He was not always popular but, as Chris Upton reports, Sir Rowland Hill changed the post forever.

They call him “the father of the modern postal system”. A few of his colleagues in the Treasury and the Post Office called him something less complimentary, but Rowland Hill learned to live with that. A brilliant inventor and visionary, when he didn’t put someone’s back up, he usually stood on their toes instead.

Born in Kidderminster in 1795, Rowland Hill was the son of a schoolmaster, Thomas Wright Hill. Mr Hill senior opened a school in Birmingham, appropriately called Hill Top, in 1803, which his son attended. Half-way through being a pupil in it, Rowland had become a teacher there too. Later the school, renamed Hazelwood, moved to the Hagley Road.

Under the Hills, Hazelwood became one of the most progresssive schools in England, with a curriculum that was generations ahead of its time. At a time when most grammar schools taught only Latin and Greek, Hill Top and Hazelwood had a syllabus that stretched from modern languages and music to metalwork and pneumatic chemistry.

It was probably the first school to be lit by gas and one of the first to have a science lab. And in the winter months, when most public schoolboys found that their ink had frozen in the ink-wells, Hazelwood boys basked in the warmth of a central-heating system.

Even discipline at Hazelwood was innovative. Corporal punishment was abolished, and a jury drawn from pupils and teachers alike handed out rewards in the form of tokens and punishment by the removal of privileges.

Hazelwood School tragically closed in 1833, by which time Rowland Hill had moved on to another life. First he was Secretary to the South Australian Commission, organizing the safe delivery of emigrants (no longer convicts) to a new life in Australia.

Then, as Director of the London and Brighton Railway, he was organizing the safe delivery of day-trippers to the joys of the Sussex seaside. Queen Victoria felt that Hill’s successful marketing of the line could only lower the tone of “Royal Brighton”, and would not speak to him when she dubbed Rowland a knight.

The royal toe would not be the last that Sir Rowland trod on.

By 1837 yet another bee was emerging from his bonnet. The pamphlet he published in that year – “Post Office Reform: Its Importance and Practicability” – was considerably more exciting to read than its title might suggest. Very soon the front doors of Britain would never be the same again. But I jump ahead of myself.

First you need to see why the postal service was in serious need of reform. At a moment when postal reform is in the air once more, it’s worth reflecting on what preceded it.

Until the passing of the Penny Postage Bill of 1839, you didn’t pay to send a letter; you paid to receive one.
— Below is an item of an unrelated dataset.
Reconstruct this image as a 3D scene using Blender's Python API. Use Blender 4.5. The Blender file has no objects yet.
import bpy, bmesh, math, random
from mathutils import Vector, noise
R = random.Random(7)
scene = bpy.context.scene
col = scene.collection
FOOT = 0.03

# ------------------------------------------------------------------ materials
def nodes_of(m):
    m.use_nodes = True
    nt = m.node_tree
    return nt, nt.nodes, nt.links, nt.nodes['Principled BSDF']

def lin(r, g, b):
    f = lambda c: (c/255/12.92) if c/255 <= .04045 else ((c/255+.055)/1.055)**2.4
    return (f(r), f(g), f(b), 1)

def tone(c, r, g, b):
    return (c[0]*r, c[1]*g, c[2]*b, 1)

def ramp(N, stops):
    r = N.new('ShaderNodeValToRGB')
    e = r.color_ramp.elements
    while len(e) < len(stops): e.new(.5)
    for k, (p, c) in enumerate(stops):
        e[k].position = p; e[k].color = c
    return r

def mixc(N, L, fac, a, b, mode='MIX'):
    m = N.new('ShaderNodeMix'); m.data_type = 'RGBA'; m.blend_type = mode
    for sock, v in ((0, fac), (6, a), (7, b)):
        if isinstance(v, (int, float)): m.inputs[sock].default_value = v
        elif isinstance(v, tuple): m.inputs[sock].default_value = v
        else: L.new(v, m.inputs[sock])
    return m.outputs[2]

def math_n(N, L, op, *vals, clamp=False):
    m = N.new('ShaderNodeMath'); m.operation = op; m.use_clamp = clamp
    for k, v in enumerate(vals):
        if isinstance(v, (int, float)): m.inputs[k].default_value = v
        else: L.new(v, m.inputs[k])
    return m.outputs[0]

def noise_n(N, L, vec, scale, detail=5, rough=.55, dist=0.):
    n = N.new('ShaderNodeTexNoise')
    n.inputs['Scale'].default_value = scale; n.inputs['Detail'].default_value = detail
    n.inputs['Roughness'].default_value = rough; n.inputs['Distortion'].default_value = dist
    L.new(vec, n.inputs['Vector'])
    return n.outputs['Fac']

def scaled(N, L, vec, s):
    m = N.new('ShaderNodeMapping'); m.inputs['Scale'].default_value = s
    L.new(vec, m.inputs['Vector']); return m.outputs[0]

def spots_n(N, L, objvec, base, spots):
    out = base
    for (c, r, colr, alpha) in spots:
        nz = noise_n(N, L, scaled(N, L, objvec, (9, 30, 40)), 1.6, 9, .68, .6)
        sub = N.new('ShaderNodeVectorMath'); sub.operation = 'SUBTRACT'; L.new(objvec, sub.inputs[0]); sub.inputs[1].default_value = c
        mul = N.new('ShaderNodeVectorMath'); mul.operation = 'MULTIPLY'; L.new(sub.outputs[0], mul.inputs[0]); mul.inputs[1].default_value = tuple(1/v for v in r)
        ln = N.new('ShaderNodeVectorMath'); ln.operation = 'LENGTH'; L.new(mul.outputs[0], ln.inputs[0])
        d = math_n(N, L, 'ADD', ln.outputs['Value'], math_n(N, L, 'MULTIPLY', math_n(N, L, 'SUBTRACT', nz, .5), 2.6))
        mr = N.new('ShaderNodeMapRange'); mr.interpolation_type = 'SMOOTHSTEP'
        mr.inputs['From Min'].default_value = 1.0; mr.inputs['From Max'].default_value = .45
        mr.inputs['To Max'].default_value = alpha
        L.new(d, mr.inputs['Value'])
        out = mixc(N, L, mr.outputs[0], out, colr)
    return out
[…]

And the cost of a letter did not depend on its weight, but on the distance it had travelled, and on the number of sheets.
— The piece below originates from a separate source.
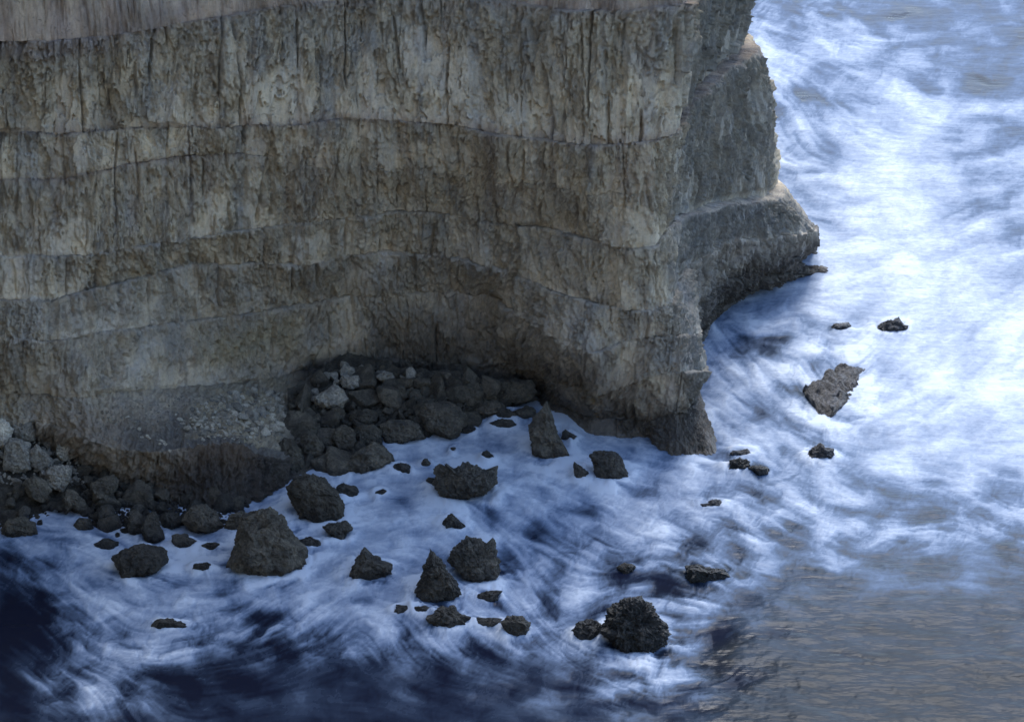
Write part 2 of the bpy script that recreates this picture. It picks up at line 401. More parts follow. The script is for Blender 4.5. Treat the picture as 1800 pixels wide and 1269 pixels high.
zone_r = sstep(-0.22, 0.22, fbm_axis(A * 0.30 + sh, Z * 0.16 + sh, 87, 5, 0.62) + np.where(BED == 8, 0.75, 0.30) * (S - 0.5) + 0.10)   # rough and smooth ground
zone_r = np.maximum(zone_r, zfix)
cd, cid = cell2(A * 1.9 + 0.6 * rough3, VL * 1.6 + 0.4 * rough3, 89)
pit = np.clip(1 - cd / (0.12 + 0.26 * cid), 0, 1) ** 0.6 * (cid > 0.45)
pit_on = sstep(-0.15, 0.30, fbm2(A * 0.25 + 3, Z * 0.3, 91, 3)) * (0.25 + 0.75 * zone_r)
cd2, cid2 = cell2(A * 4.0 + rough3, VL * 3.2, 97)
pit2 = np.clip(1 - cd2 / (0.15 + 0.30 * cid2), 0, 1) ** 0.7 * (cid2 > 0.4)
flute_amp = np.choose(BED, [0.2, 0.30, 0.30, 0.36, 0.38, 0.40, 0.46, 0.50, 0.72, 0.25, 0.3]) * (0.08 + 0.92 * steep)
flute_amp = flute_amp * (1 + 0.35 * flank * (BED >= 2)) * np.where(BED <= 1, 1 - 0.8 * sstep(1120, 1160, UU), 1)
chan = sstep(0.30, 0.36, noise2(ax * 0.55 + sh, Z * 0.035 + sh, 105) + 0.06 * fine) * sstep(-0.1, 0.1, noise2(A * 0.4, Z * 0.12 + sh, 107))
crag_amp = np.choose(BED, [0.8, 1.1, 1.0, 0.55, 0.75, 0.80, 0.55, 0.60, 0.38, 0.70, 0.3]) * (0.14 + 1.1 * zone_r)
smooth_wall = sstep(520, 640, UU) * (1 - sstep(900, 980, UU)) * ((BED == 3) | (BED == 2))
crag_amp = crag_amp * (1 - 0.55 * smooth_wall)
disp = 0.40 * fl0 * (BED > 0) + flute_amp * (0.50 * fl1 + 0.18 * (rid - 0.5) * (0.10 + 0.9 * zone_r) + 0.15 * fine * (0.12 + 0.9 * zone_r) - 0.85 * groove - 0.36 * groove2 * (0.3 + 0.7 * zone_r) - 0.60 * chan + 0.36 * terr) \
     + 0.13 * terr2 * (0.15 + 0.95 * zone_r) * (0.2 + 0.8 * steep) * (BED > 0) * (BED < 9) \
     + crag_amp * (0.26 * rough3 + 0.22 * (crag - 0.4)) - (0.32 * pit + 0.15 * pit2) * pit_on * np.where(BED >= 9, 0.3, 1.0)
disp += np.where((BED >= 3) & (BED <= 8), 0.05 * np.sin(np.pi * S) ** 0.6, 0)
# upper edges of beds are nibbled, seams are recessed
edge_n = fbm2(A * 0.8 + sh, Z * 0 + sh, 101, 5, 0.65)
seam3 = 1 - sstep(400, 460, UU)
lip = np.clip((S - 0.93) / 0.07, 0, 1) * (BED >= 3) * (BED <= 8) * np.where(BED == 6, seam3, 1)
disp -= lip ** 2 * np.clip(0.10 + 0.45 * edge_n, 0, 1)
foot_n = np.clip((0.035 - S) / 0.035, 0, 1) * (BED >= 4) * (BED <= 9) * np.where(BED == 7, seam3, 1)
disp -= foot_n ** 1.5 * np.clip(0.02 + 0.25 * edge_n, -0.05, 1)
# rows either side of a seam stay stitched: let displacement agree where beds meet
for k in range(len(rowsB) - 1):
    i = int(np.where(bed_id == k)[0][-1])
    if np.allclose(rowsB[k][1], rowsB[k + 1][0]):
        m = 0.5 * (disp[i] + disp[i + 1]); disp[i] = disp[i + 1] = m
G = G + NN * disp[..., None]
G[..., 2] += 0.10 * edge_n * (lip > 0)
# colours: warm grey-yellow limestone, blue-grey wash, brown seams, dark wet foot
def mixc(c, d, f): return c + (np.array(d) - c) * f[..., None]
col = np.zeros(G.shape) + np.array((0.525, 0.435, 0.303))
yel = sstep(-0.1, 0.35, fbm2(A * 0.22, Z * 0.25, 111, 4))
col = mixc(col, (0.560, 0.480, 0.345), np.clip(yel * 0.6 + 0.18 * (1 - zone_r), 0, 1) * 0.8)
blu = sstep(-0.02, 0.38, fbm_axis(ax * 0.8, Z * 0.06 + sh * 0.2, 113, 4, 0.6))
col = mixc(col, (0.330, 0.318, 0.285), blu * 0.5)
brn = sstep(0.05, 0.40, fbm_axis(ax * 0.5 + 50, Z * 0.08, 117, 4, 0.6))
col = mixc(col, (0.375, 0.290, 0.220), brn * 0.35)
fcol = sstep(1160, 1225, UU + 45 * fbm2(A * 0.5, Z * 0.25, 125, 4)) * (1 - sstep(1410, 1440, UU))
col = mixc(col, (0.205, 0.200, 0.178), fcol * 0.82)
col = mixc(col, (0.150, 0.152, 0.145), fcol * (BED <= 5) * 0.7)
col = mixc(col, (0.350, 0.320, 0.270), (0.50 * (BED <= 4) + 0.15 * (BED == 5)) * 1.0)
ledge = np.zeros((NR, NU))
for k in range(4, 10):
    w = np.where(BED == k, np.exp(-(S / 0.055) ** 2), 0) + np.where(BED == k - 1, np.exp(-((1 - S) / 0.05) ** 2), 0)
    if k == 7: w = w * seam3
    ledge = np.maximum(ledge, w)
pl = (BED == 4) | (BED == 5) | ((BED == 3) & (S > 0.5)) | ((BED == 6) & (S < 0.5))
col = mixc(col, (0.300, 0.225, 0.180), np.where(pl, 0, ledge * (0.42 + 0.4 * edge_n)))
col = mixc(col, (0.540, 0.480, 0.400), np.where(pl, ledge * (0.35 + 0.5 * edge_n), 0))
# the brown soft bed at the very top, lilac-grey on the left
tb = np.where(BED == 9, np.exp(-(S / 0.5) ** 2), 0)
col = mixc(col, (0.375, 0.288, 0.225), tb * (0.75 + 0.6 * edge_n))
tl = np.where(BED == 8, sstep(0.72, 0.9, S), 0) * (1 - sstep(120, 330, UU))
col = mixc(col, (0.375, 0.310, 0.262), tl * 0.8)
rim_light = flank * (np.where((BED == 5) | (BED == 4), np.exp(-((1 - S) / 0.06) ** 2), 0)) * (BED == 5)  # backlit highlight along the flank ledge, painted into the rock colour
col = mixc(col, (0.44, 0.41, 0.36), rim_light * 0.55)
# spur: dark weathered brown face, dark grit on its shelf
spn = 0.5 * fbm2(A * 0.35, Z * 0.5, 121, 4)
spur = sstep(215, 350, UU + 120 * spn) * (1 - sstep(500, 545, UU))
col = mixc(col, (0.115, 0.083, 0.060), np.where(BED <= 1, spur * 0.92, 0))
col = mixc(col, (0.27, 0.22, 0.165), np.where(BED <= 2, sstep(60, 120, UU) * (1 - sstep(200, 330, UU)), 0) * 0.6 * np.where(BED == 2, 1 - sstep(0.3, 0.9, S), 1))
grit = sstep(170, 240, UU + 80 * spn) * (1 - sstep(500, 545, UU)) * np.where(BED == 2, 1 - sstep(0.25, 0.75, S + 0.6 * spn), 0)
col = mixc(col, (0.125, 0.120, 0.112), grit * 0.85)
heapm = sstep(295, 350, UU + 60 * spn) * (1 - sstep(505, 535, UU)) * ((BED == 2) & (S > 0.10))
col = mixc(col, (0.40, 0.345, 0.245), heapm * 0.85)
ygl = sstep(330, 390, UU) * (1 - sstep(500, 540, UU)) * np.exp(-(((Z - 5.0) / 1.3) ** 2)) * (BED == 3)
col = mixc(col, (0.40, 0.335, 0.215), ygl * 0.9)
wetline = 1.9 + 1.0 * fbm2(A * 0.3, Z * 0.2, 119, 3) + 1.2 * flank + np.where(UU > 1150, 0.5, 0)
wet = 1 - sstep(wetline - 0.9, wetline + 1.6, Z)
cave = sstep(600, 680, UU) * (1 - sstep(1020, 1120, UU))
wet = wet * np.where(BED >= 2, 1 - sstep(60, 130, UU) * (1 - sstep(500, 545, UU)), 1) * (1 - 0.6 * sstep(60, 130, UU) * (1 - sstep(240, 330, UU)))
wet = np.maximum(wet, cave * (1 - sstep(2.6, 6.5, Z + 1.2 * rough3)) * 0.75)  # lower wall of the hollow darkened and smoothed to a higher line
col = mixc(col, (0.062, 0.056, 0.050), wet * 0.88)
lich = sstep(0.33, 0.45, fbm2(A * 1.3, Z * 1.3, 123, 4)) * (BED == 2) * sstep(1000, 1060, UU) * (1 - sstep(1130, 1170, UU))
col = mixc(col, (0.20, 0.13, 0.03), lich * 0.6)

NNAME = {0: 'rock_foot'}
cliff_root = bpy.data.objects.new('sea_cliff', None); C.objects.link(cliff_root)
cliff_root.location = (0, 160, 0)
tag(cliff_root, kind='structure')
bed_label = {0: 'submerged rock foot of the cliff', 1: 'dark wet foot of the cliff and brown face of the low spur',
             2: 'undercut wall behind the rubble and dark gritty spur shelf', 3: 'smooth blue grey wall of the hollow',
             4: 'pitted bed arching over the hollow', 5: 'pitted grey bed below the pale ledge', 6: 'ochre bed above the pale ledge',
             7: 'craggy bed under the long thin ledge', 8: 'tall fluted bed of pale buff limestone', 9: 'soft brown bed along the top of the picture'}
Goff = G - np.array((0, 160, 0))
for k in range(len(rowsB) - 1):
    i0 = int(np.where(bed_id == k)[0][0]); i1 = int(np.where(bed_id == k)[0][-1])
    if k < len(rowsB) - 2: i1 += 1                      # include the ledge up to the next bed's foot
    else: i1 = NR - 1
    sub = slice(i0, i1 + 1); nr = i1 + 1 - i0
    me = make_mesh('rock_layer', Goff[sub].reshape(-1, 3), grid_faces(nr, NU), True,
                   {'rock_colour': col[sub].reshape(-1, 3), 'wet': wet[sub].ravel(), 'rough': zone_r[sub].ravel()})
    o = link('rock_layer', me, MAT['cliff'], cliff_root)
    o['label'] = bed_label[k]
# plateau on top, running inland
tp = G[-1]; back = tp.copy(); back[:, 1] = np.maximum(tp[:, 1] + 5, 330); back[:, 0] = tp[:, 0] * 1.0; back[:, 2] = 73
idx = np.unique(np.concatenate([np.arange(0, NU, 6), [NU - 1]]))
lay = [tp[idx] + (back[idx] - tp[idx]) * s for s in np.linspace(0, 1, 12)]
V = np.array(lay); V[1:-1, :, 2] += 1.0 * fbm2(V[1:-1, :, 0] * 0.06, V[1:-1, :, 1] * 0.06, 131, 4)
gm = NT('clifftop_turf')
gp = gm.new('ShaderNodeNewGeometry').outputs['Position']
MAT['turf'] = gm.set(Base_Color=gm.ramp(gm.noise(gp, 0.6, 8, 0.7), [(0.3, (0.05, 0.06, 0.025)), (0.6, (0.12, 0.11, 0.06))]), Roughness=0.95,
                     Normal=gm.bump(gm.noise(gp, 3, 6, 0.7), 0.8, 0.3))
o = link('clifftop', make_mesh('clifftop', (V - np.array((0, 160, 0))).reshape(-1, 3), grid_faces(len(lay), len(idx))), MAT['turf'], cliff_root)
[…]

Even those who paid for the post (and there were plenty who didn’t) developed cunning ways of lowering the cost. They sent letters going a long distance in bulk, to be distributed locally by hand; they wrote across and along and up and down and around the edge of the paper – anything to avoid an extra sheet.

There were many others – MPs and government officials included – who had the privilege of “self-franking”, which allowed them to send their own letters (and those of their friends) without charge. Rowland Hill estimated that self-franking cost the Treasury around £1 million a year.

Hill’s other devastating statistic concerned delivery. He calculated that it took a postman over an hour to deliver 50 letters when he had to knock on doors, wait for payment and haggle over the cost. If the postage had already been paid he could deliver 570 in the same time.

Hill’s solution, as we know, was the penny post. Unrestricted by distance, the letter bearing the world’s first adhesive stamp (the Penny Black) could go anywhere. On the day of its introduction (January 10, 1840), no less than 112,000 of them did just that.

There was considerable resistance to the new system, both from within the Post Office and outside it.

For one thing, revenue did initially fall, though the number of letters grew rapidly. For another, the postman’s new methods had a considerable impact on the streets of Great Britain.

Since he did not have to knock anymore, the postman now required letter-boxes, and many nice Georgian doors needed puncturing. House numbering too – to allow the postman to identify the property – required a radical overhaul. It was no longer acceptable for people to take their familiar brass number plates with them when they moved house !

Few of our Midland pioneers had as powerful an impact as Sir Rowland Hill and the honours began to shower down upon him in later life: a knighthood, freedom of London and Aberdeen and finally burial in Westminster Abbey. But let the final words go to the novelist, Anthony Trollope, another Post Office official whose toes had felt the weight of Hill’s purposeful boot.

“I have regarded you for many years as one of the essential benefactors, not only of your own country, but of all the civilized world. I think that the thing you have done has had in it more of general utility than any other measure which has been achieved in my lifetime.”